§ MATERIAL:
_ _ _ _ _

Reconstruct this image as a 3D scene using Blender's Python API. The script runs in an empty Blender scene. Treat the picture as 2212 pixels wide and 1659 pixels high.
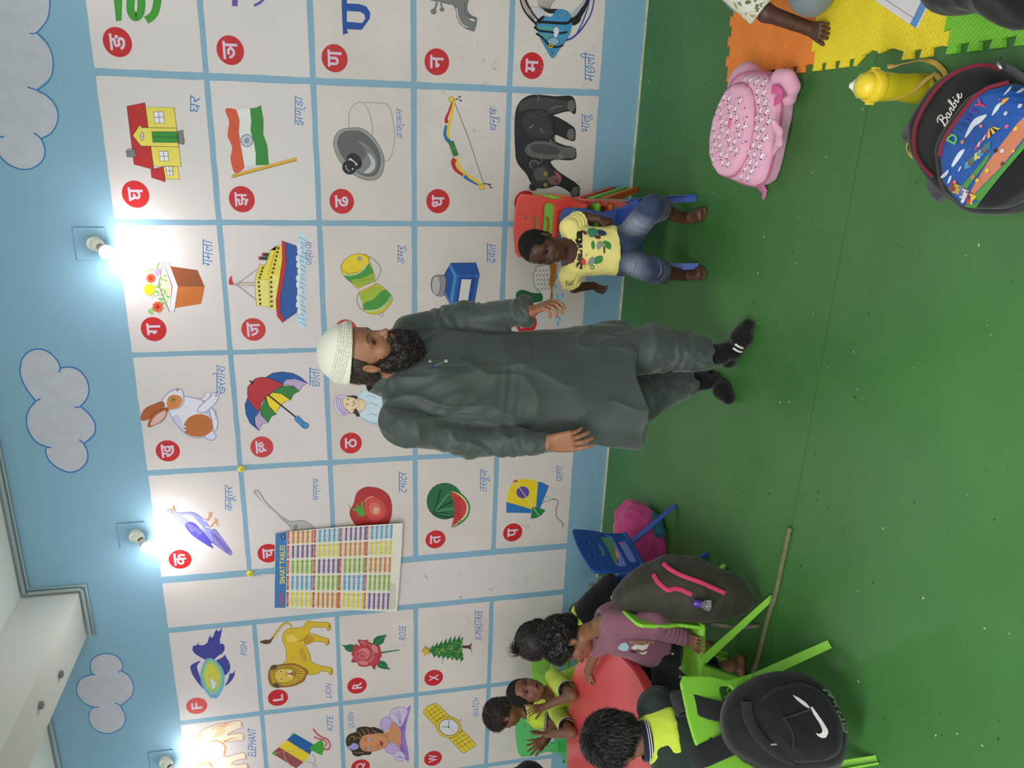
import bpy,bmesh,math,random
import numpy as np
from mathutils import Vector,Matrix
from mathutils.geometry import tessellate_polygon
SC=bpy.context.scene
COL=SC.collection
random.seed(7)
RNG=np.random.default_rng(11)
PI=math.pi
V=Vector
# ------------------------------------------------------------------ camera
CAM_H=1.62
WY=4.229
FPX=1715.0
RC=np.array([[0.93914854,0.03824876,-0.34137523],[0.34140735,-0.2137518,0.91528749],[-0.03796096,-0.97613893,-0.2138031]])
cd=bpy.data.cameras.new('camera')
cam=bpy.data.objects.new('camera',cd)
COL.objects.link(cam)
cd.sensor_fit='HORIZONTAL'
cd.sensor_width=36.0
cd.lens=FPX*36.0/2212.0
cd.clip_start=0.05
_mx=Matrix([[RC[i][1],RC[i][0],-RC[i][2],0]for i in range(3)]+[[0,0,0,1]])
cam.matrix_world=Matrix.Translation((0,0,CAM_H))@_mx
SC.camera=cam
SC.view_settings.view_transform='Standard'
SC.view_settings.look='None'
SC.view_settings.gamma=1.0
SC.view_settings.use_curve_mapping=False
SC.view_settings.exposure=1.0
SC.render.film_transparent=False
# ------------------------------------------------------------------ light of the room
w=bpy.data.worlds.new('ambient_fill')  # even ambient fill added through the open camera side, not real daylight
SC.world=w
w.use_nodes=True
w.node_tree.nodes['Background'].inputs[0].default_value=(1.0,0.985,0.99,1)
w.node_tree.nodes['Background'].inputs[1].default_value=1.12
def area_light(name,loc,size,sy,power,rot,col=(1,1,1)):
 l=bpy.data.lights.new(name,'AREA')
 l.shape='RECTANGLE'
 l.size=size
 l.size_y=sy
 l.energy=power
 l.color=col
 o=bpy.data.objects.new(name,l)
 o.location=loc
 o.rotation_euler=rot
 COL.objects.link(o)
 return o
area_light('ceiling_tube_light',(-1.2,-0.9,3.3),2.6,0.5,85,(0,0,0),(1.0,0.98,0.97))
BULB=150.0
# ------------------------------------------------------------------ helpers
def ray(x,y):
 return RC@np.array([829.5-y,x-1106.0,FPX])
def at(x,y,Y):
 r=ray(x,y)
 r=r*(Y/r[1])
 return V((r[0],r[1],r[2]+CAM_H))
def flo(x,y,z=0.0):
 r=ray(x,y)
 r=r*((z-CAM_H)/r[2])
 return V((r[0],r[1],z))
def s2l(c):
 c=c/255.0
 return c/12.92 if c<=0.04045 else((c+0.055)/1.055)**2.4
def rgb(r,g,b,k=1.0):
 return(min(1,s2l(r)*k),min(1,s2l(g)*k),min(1,s2l(b)*k),1.0)
MATS={}
def mat(name,col,rough=0.5,metal=0.0,spec=0.5,vary=0.0,vscale=8.0,bump=0.0,bscale=60.0,trans=0.0,alpha=1.0,emit=None,estr=0.0,attr=None,coat=0.0,sheen=0.0,sss=0.0,bdist=0.01,aniso=None):
 if name in MATS:
  return MATS[name]
 m=bpy.data.materials.new(name)
 m.use_nodes=True
 nt=m.node_tree
 N,L=nt.nodes,nt.links
 b=N['Principled BSDF']
 b.inputs['Base Color'].default_value=col
 b.inputs['Roughness'].default_value=rough
 b.inputs['Metallic'].default_value=metal
 b.inputs['Specular IOR Level'].default_value=spec
 b.inputs['Transmission Weight'].default_value=trans
 b.inputs['Alpha'].default_value=alpha
 b.inputs['Coat Weight'].default_value=coat
 b.inputs['Sheen Weight'].default_value=sheen
 if sss:
  b.inputs['Subsurface Weight'].default_value=sss
  b.inputs['Subsurface Radius'].default_value=(0.012,0.005,0.003)
 if emit is not None:
  b.inputs['Emission Color'].default_value=emit
  b.inputs['Emission Strength'].default_value=estr
 src=None
 if attr:
  a=N.new('ShaderNodeVertexColor')
  a.layer_name=attr
  src=a.outputs['Color']
  L.new(src,b.inputs['Base Color'])
 tc=None
 if vary or bump:
  tc=N.new('ShaderNodeTexCoord')
  mp=N.new('ShaderNodeMapping')
  if aniso:
   mp.inputs['Scale'].default_value=aniso
  L.new(tc.outputs['Object'],mp.inputs['Vector'])
 if vary:
  n=N.new('ShaderNodeTexNoise')
  n.inputs['Scale'].default_value=vscale
  n.inputs['Detail'].default_value=5
  L.new(mp.outputs['Vector'],n.inputs['Vector'])
  mr=N.new('ShaderNodeMapRange')
  mr.inputs['From Min'].default_value=0.3
  mr.inputs['From Max'].default_value=0.7
  mr.inputs['To Min'].default_value=1-vary
  mr.inputs['To Max'].default_value=1+vary
  L.new(n.outputs['Fac'],mr.inputs['Value'])
  mx=N.new('ShaderNodeVectorMath')
  mx.operation='SCALE'
  if src:
   L.new(src,mx.inputs[0])
  else:
   mx.inputs[0].default_value=col[:3]
  L.new(mr.outputs['Result'],mx.inputs['Scale'])
  L.new(mx.outputs['Vector'],b.inputs['Base Color'])
 if bump:
  n=N.new('ShaderNodeTexNoise')
  n.inputs['Scale'].default_value=bscale
  n.inputs['Detail'].default_value=4
  L.new(mp.outputs['Vector'],n.inputs['Vector'])
  bp=N.new('ShaderNodeBump')
  bp.inputs['Strength'].default_value=bump
  bp.inputs['Distance'].default_value=bdist
  L.new(n.outputs['Fac'],bp.inputs['Height'])
  L.new(bp.outputs['Normal'],b.inputs['Normal'])
 MATS[name]=m
 return m
def paint(r,g,b):
 return mat('paint_%02x%02x%02x'%(r,g,b),rgb(r,g,b),rough=0.5,spec=0.35,vary=0.05,vscale=18)
def mesh_obj(name,verts,faces,mats,parent=None,mi=None,smooth=False):
 me=bpy.data.meshes.new(name)
 me.from_pydata([tuple(v)for v in verts],[],[tuple(f)for f in faces])
 if not isinstance(mats,(list,tuple)):
  mats=[mats]
 for m in mats:
  me.materials.append(m)
 if mi is not None:
  me.polygons.foreach_set('material_index',mi)
 if smooth:
  me.polygons.foreach_set('use_smooth',[True]*len(me.polygons))
 me.update()
 o=bpy.data.objects.new(name,me)
 COL.objects.link(o)
 if parent is not None:
  attach(o,parent)
 return o
def attach(o,parent):
 bpy_update=parent.matrix_world
 o.parent=parent
 o.matrix_parent_inverse=WM(parent).inverted()
def WM(o):
 m=o.matrix_basis.copy()
 if o.parent:
  return WM(o.parent)@o.matrix_parent_inverse@m
 return m
def bm_obj(name,bm,mats,parent=None,smooth=False,autos=None):
 me=bpy.data.meshes.new(name)
 bm.normal_update()
 bm.to_mesh(me)
 bm.free()
 if not isinstance(mats,(list,tuple)):
  mats=[mats]
 for m in mats:
  me.materials.append(m)
 if smooth or autos:
  me.polygons.foreach_set('use_smooth',[True]*len(me.polygons))
 if autos:
  try:
   me.set_sharp_from_angle(angle=math.radians(autos))
  except Exception:
   pass
 o=bpy.data.objects.new(name,me)
 COL.objects.link(o)
 if parent is not None:
  attach(o,parent)
 return o
def tag(o,label=None,cat=None,group=None,kind=None):
 if label:
  o['label']=label
 if cat:
  o['category']=cat
 if group:
  o['group']=group
 if kind:
  o['kind']=kind
 return o
def empty(name,loc=(0,0,0),rz=0.0,label=None,cat=None,group=None):
 o=bpy.data.objects.new(name,None)
 o.location=loc
 o.rotation_euler=(0,0,rz)
 o.empty_display_size=0.1
 COL.objects.link(o)
 return tag(o,label,cat,group)
def catmull(pts,n=6,closed=False):
 P=[np.array(p,float)for p in pts]
 out=[]
 m=len(P)
 rng=range(m if closed else m-1)
 for i in rng:
  if closed:
   p0,p1,p2,p3=P[i-1],P[i],P[(i+1)%m],P[(i+2)%m]
  else:
   p0,p1,p2,p3=P[max(i-1,0)],P[i],P[i+1],P[min(i+2,m-1)]
  for k in range(n):
   t=k/n
   out.append(0.5*((2*p1)+(-p0+p2)*t+(2*p0-5*p1+4*p2-p3)*t*t+(-p0+3*p1-3*p2+p3)*t**3))
 if not closed:
  out.append(P[-1])
 return out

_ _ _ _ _

§ AIM OF THE TASK: Write the number of lines containing the word "scene" and nothing besides it.

§ OUTPUT BELOW: 2